NEENAH, Wis. — The owner of a Neenah motorcycle shop and several others are suing police, a judge and government agencies over a 2012 raid.

The plaintiffs claim they suffered emotional and psychological trauma when officers armed with assault rifles stormed Eagle Nation Cycles and raided the shop. Owner Steven Erato and three others, Michael Funk, Wendy Williamson and Lottie Tucker, claim the raid was unjustified and want $50 million in punitive damages.

"The hyper-militarized force parked an armored tank-like vehicle outside of Eagle Nation, stormed the building, bombarding the occupants with assault weapons drawn, screaming profanities and abuse, all while wearing plain clothes (ununiformed) and face masks," the lawsuit reads.

The federal lawsuit alleges the raid was meant to force Erato out of business so the city could seize the property on which the business is located.

Police believed the business was part of a drug manufacturing and distribution operation, according to the lawsuit. A search warrant was obtained after officers from the Lake Winnebago Area Metropolitan Enforcement Group reported witnessing a drug deal in the alley behind the shop in September 2012.

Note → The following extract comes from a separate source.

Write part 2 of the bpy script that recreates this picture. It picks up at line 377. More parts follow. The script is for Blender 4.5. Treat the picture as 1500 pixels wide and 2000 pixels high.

The raid resulted in 15 felony charges against Erato, including maintaining a drug trafficking place, being a felon in possession of a firearm and bail jumping. He was convicted of misdemeanor possession of marijuana, and all other charges were dismissed.

"They threw everything but the kitchen sink at him, and it turned out to be nothing," Erato attorney Cole White told Post-Crescent Media ( ).

The plaintiffs are also seeking $200,000 in compensatory damages and $200,000 in lost income. The lawsuit lists the city of Neenah, Neenah Police Department, Police Chief Kevin Wilkinson, Capt. Tom Long, Winnebago County and Winnebago County Circuit Judge Scott Woldt as the defendants.

The suit has been referred to the defense counsel within the city's insurance company, Neenah City Attorney Jim Godlewski said, and city officials are evaluating evidence to decide how to respond.

John Bodnar, corporation counsel for Winnebago County, said he had seen the lawsuit but declined to comment.